Cuando en la calle todo cambia y en la Iglesia nada se mueve, es indudable la frustración que sienten muchos fieles con sus pastores. Entonces, la Iglesia Pueblo de Dios se tensiona y la desconfianza se instala, casi como un mecanismo defensivo. Mientras el laicado se desenvuelve en una cultura que lo obliga a ejercer crecientes grados de libertad, la jerarquía se rigidiza en sus estructuras. De esta manera aflora la tentación restauracionista en la jerarquía, que busca refugio y contención en grupos integristas que le proveen seguridad y fuerza reaccionaria, sacrificando -de paso- su espíritu y parresía profética.
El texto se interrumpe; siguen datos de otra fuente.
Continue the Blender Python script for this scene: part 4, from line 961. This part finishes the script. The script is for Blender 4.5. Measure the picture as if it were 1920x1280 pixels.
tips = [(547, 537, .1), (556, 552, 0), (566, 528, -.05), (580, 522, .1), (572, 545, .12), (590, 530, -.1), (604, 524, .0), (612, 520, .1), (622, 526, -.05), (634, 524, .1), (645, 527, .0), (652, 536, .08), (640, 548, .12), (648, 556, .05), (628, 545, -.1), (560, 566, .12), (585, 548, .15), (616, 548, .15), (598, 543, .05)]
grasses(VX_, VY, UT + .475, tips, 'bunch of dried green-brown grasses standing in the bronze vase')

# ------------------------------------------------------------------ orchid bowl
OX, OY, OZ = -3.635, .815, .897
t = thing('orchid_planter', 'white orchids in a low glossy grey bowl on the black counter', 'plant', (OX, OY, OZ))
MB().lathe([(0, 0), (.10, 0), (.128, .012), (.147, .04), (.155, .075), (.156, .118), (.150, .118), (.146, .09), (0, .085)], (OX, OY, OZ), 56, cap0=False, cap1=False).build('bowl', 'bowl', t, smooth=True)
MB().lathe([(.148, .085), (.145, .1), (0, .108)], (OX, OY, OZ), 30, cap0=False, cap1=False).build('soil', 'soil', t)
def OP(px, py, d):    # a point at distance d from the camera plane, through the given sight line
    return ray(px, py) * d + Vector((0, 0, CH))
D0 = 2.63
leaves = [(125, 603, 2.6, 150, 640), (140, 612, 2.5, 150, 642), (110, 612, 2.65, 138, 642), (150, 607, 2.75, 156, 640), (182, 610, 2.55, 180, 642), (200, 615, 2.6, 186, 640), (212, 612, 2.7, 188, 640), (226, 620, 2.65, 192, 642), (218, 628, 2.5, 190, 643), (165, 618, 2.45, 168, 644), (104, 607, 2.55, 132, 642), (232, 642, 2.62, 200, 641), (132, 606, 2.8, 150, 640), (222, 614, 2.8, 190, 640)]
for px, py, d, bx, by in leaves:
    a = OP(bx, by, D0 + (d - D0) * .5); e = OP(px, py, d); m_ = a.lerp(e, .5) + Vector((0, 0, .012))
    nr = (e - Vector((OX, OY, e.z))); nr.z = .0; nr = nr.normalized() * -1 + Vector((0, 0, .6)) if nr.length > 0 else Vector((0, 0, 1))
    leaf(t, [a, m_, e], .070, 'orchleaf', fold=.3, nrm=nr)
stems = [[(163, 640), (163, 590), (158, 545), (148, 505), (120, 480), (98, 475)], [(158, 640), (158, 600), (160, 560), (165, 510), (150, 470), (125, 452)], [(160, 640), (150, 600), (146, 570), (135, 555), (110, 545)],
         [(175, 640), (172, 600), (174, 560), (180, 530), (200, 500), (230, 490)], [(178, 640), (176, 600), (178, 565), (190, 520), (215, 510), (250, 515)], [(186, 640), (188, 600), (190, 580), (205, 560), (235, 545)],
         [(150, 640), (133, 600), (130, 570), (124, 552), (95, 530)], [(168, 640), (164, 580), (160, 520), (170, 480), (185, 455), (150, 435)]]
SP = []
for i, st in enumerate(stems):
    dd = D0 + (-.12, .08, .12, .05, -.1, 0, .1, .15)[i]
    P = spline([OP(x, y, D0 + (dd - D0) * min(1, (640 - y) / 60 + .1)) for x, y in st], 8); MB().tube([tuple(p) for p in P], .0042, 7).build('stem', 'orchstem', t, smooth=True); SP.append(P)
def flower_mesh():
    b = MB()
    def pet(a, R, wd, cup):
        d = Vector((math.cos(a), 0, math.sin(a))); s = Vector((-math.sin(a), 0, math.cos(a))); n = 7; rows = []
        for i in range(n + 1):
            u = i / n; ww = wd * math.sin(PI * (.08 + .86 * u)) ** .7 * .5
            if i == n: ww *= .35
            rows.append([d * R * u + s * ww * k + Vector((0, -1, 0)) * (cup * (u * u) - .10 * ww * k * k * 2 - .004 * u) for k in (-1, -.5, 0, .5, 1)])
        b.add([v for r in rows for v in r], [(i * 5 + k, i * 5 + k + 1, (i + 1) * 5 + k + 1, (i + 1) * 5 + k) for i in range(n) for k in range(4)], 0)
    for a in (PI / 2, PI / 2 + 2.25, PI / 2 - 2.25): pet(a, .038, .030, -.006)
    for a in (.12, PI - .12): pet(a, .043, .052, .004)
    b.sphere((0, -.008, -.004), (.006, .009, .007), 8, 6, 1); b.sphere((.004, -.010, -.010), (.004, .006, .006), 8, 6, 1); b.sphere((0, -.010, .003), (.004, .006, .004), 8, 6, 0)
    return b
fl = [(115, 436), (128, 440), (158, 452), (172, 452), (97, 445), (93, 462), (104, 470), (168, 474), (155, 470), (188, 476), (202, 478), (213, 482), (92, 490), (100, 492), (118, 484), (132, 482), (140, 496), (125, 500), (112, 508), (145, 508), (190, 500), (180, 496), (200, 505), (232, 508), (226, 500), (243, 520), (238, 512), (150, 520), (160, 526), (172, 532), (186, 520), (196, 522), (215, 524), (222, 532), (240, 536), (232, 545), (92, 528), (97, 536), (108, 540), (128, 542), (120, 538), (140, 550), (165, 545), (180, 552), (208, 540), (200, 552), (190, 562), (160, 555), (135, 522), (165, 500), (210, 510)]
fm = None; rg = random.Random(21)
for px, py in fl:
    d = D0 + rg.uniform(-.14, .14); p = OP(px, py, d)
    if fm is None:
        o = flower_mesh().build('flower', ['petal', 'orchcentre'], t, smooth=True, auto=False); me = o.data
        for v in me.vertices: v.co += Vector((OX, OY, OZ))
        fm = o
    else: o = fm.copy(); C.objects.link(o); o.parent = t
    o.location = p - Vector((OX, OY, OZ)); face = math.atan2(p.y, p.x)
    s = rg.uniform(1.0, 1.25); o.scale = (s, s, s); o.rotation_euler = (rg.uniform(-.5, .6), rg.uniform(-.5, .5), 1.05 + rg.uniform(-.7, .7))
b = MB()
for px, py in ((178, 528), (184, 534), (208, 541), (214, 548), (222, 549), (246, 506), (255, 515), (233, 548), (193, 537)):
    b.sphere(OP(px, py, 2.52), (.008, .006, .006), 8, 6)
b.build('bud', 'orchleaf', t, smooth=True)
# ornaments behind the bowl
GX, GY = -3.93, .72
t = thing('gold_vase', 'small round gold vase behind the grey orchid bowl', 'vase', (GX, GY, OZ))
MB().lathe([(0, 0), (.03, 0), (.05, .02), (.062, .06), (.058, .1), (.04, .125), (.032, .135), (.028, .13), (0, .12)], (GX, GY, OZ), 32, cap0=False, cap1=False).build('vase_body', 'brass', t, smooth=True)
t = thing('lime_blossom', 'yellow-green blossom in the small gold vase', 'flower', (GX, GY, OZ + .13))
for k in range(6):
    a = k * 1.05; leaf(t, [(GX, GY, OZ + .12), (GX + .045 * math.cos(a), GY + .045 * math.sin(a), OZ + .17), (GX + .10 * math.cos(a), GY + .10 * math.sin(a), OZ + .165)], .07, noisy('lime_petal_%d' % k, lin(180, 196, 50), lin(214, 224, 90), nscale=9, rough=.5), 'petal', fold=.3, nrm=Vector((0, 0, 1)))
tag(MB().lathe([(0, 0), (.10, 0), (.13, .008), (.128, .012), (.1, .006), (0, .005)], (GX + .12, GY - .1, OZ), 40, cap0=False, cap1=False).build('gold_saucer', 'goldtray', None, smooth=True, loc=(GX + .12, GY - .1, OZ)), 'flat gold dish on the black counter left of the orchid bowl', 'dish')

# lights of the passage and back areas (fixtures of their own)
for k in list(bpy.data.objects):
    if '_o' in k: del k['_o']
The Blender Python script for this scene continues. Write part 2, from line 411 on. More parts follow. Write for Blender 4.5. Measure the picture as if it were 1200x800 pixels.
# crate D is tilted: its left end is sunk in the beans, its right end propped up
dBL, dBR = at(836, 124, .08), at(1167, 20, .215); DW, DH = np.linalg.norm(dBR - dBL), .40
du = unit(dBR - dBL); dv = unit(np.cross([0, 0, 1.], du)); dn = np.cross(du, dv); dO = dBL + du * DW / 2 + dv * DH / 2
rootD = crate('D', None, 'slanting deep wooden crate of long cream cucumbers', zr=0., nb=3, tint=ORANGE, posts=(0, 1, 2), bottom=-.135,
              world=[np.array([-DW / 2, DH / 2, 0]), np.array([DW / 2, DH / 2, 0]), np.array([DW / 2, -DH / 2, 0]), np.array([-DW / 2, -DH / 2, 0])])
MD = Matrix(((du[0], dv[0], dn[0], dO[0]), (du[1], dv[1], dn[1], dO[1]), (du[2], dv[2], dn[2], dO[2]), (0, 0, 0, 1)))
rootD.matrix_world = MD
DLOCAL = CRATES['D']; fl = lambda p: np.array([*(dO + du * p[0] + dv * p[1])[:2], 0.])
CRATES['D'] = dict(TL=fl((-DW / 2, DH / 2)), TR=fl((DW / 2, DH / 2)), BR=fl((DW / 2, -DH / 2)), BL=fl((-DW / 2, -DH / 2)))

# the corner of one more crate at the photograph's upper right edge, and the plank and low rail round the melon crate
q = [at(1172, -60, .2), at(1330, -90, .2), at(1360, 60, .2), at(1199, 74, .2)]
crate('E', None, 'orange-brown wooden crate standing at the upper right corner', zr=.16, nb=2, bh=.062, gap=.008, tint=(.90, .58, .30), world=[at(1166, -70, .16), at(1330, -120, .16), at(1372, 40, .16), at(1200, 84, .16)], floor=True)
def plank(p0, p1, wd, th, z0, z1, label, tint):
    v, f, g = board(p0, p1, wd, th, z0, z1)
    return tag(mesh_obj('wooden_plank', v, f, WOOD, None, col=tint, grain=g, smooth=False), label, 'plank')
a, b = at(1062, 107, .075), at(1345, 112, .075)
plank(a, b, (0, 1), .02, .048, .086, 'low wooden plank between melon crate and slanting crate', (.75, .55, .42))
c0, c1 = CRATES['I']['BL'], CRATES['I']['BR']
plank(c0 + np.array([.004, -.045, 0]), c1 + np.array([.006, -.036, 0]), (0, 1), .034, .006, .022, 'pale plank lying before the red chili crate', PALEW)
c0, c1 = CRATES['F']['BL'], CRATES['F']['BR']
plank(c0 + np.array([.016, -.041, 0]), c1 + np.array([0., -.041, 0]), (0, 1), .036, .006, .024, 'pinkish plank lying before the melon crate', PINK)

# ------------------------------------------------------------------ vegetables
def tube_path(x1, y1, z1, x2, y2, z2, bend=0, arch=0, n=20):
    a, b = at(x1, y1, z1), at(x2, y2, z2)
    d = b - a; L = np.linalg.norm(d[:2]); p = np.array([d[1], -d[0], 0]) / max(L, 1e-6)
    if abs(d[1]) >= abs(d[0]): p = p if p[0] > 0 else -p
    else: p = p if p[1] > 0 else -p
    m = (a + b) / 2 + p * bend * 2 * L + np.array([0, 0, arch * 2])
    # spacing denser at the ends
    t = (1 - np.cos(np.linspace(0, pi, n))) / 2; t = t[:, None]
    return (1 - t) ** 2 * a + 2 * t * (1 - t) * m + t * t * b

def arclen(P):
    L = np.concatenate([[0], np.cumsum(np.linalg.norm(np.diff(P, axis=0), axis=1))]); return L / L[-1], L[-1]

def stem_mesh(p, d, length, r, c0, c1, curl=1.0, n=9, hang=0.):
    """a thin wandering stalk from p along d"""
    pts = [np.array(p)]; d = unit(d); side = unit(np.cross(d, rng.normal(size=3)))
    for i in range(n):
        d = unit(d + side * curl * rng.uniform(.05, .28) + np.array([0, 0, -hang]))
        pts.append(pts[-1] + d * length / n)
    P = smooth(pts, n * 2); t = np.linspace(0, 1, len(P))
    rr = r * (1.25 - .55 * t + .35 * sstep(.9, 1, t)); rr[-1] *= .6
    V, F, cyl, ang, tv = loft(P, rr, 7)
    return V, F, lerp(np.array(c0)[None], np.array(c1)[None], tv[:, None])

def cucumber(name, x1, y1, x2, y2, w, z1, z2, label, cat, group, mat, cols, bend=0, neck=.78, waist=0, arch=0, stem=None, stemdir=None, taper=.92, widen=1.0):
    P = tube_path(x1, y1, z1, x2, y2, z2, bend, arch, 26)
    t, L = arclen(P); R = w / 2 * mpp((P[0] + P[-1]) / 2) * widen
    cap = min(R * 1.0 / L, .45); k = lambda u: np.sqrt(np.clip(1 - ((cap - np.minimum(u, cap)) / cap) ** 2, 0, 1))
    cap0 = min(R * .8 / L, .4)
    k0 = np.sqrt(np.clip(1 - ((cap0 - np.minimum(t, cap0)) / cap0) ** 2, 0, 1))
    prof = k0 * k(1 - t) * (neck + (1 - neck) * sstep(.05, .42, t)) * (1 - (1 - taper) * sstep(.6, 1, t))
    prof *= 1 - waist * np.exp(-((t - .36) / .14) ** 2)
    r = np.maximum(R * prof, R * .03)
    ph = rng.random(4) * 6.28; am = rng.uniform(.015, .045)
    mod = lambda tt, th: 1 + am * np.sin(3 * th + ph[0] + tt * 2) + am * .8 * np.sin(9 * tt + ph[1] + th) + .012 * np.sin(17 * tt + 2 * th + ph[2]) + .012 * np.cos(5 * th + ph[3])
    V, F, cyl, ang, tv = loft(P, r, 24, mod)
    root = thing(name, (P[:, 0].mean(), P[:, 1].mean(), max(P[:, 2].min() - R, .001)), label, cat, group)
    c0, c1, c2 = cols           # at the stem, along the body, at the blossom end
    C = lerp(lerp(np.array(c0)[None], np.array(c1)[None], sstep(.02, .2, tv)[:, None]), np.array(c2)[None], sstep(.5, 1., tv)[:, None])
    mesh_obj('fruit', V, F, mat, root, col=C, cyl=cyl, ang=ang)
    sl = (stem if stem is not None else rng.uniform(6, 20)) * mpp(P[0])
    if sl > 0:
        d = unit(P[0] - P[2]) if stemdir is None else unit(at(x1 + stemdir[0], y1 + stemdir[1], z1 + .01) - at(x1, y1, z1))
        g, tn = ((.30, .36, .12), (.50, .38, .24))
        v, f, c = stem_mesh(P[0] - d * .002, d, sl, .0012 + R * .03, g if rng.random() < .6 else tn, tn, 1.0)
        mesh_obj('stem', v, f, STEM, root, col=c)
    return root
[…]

Entonces se configura esa imagen dual del Pueblo de Dios, donde unos son vistos como buenos católicos porque obedecen y se ponen a las órdenes de sus obispos y, otros, son prejuiciados inconscientemente como «malos católicos», porque actúan con autonomía, al tener que enfrentar a las vicisitudes de una vida, a la intemperie del mundo, asumiendo riesgos y caminando en medio de una diversidad de pueblos que comparten el mismo destino.
Consecuentemente, mientras unos sucumben a las insinuaciones de la jerarquía para convertirse en tentáculos eclesiales que irrumpen en el mundo para re-cristianizar sus estructuras; otros han comprendido que sólo siguiendo el ejemplo del Maestro -que se encarnó en el vientre virginal de María para transformar la historia- optan por encarnarse en las realidades temporales para aliviar sus estructuras viciadas por el pecado.
Esta es la paradoja de la Iglesia chilena, que hijos y herederos del concilio, como son sus pastores, anhelen reconstruir esa Iglesia pre-conciliar de la cristiandad.